Now on to the subject: My last day, which I spent hiking–about 13 miles total. Most of it was spent on the Mist Falls Trail, and out-and-back that takes you about 9 miles total. And it’s beautiful for almost every foot. 

I referred to it to people I met on the trail as “preposterously gorgeous.” Here was the beginning. 

I mean, that’s pretty enough, right? The thing is, it just kept getting better and better, in a way that I thought was hard to convey through stills. The only way I thought I could give you some idea was just to throw as many decent photos I have of the trail in there.

Now, let’s keep going.

Around here, you had to take a left, and head toward the falls. And not long after that, you started hearing the unmistakable sound of a mountain river. 

The trail, meanwhile, started getting consistently steeper and rockier.

And there you were, standing on nothing but rock, staring out into the canyon.

After a bit, I found myself at the Mist Fall (but not as quickly as you might think here, to see the time jump), and it was time for a lunch.
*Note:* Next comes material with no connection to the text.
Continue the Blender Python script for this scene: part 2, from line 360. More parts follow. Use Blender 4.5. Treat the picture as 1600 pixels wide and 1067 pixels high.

I put my feet in the water. Had a cranberry chicken salad sandwich and such, then headed back.

Once I got finished, though, I didn’t want to stop hiking. I remembered that there were other trails just a mile or so up the road from Road’s End (the end of the Kings Canyon Scenic Byway, where the Mist Trail began), near the Zumwalt Meadow trailhead.

I took one of these afterward, for another few miles. This easier trail, which hewed close to the byway for a bit, was an out-and-back to Roaring River Falls–which is more easily accessible via an asphalt trail nearby, but… I wanted to hike more.

That was about it. I drove back through the park and the Sequoia National Forest again via the byway, turning off only to make my way to a panoramic overlook near the John Muir Lodge. It was hazy out on the horizon, however, probably due to smoke from the Ferguson Fire, near Yosemite.

This was also, I should note, a wildly weaving route, and getting down it–after hiking another two-thirds of a mile or so to get to the overlook–made me feel a bit cranky. I was getting tired, and it was time to head toward my next top. That was Fresno. 

I only really saw the hotel I was staying at there. I had a shower, ordered a takeout pizza, and went to sleep. Then I got up at 4:45-ish and went to turn in my rental vehicle, and head to Los Angeles again.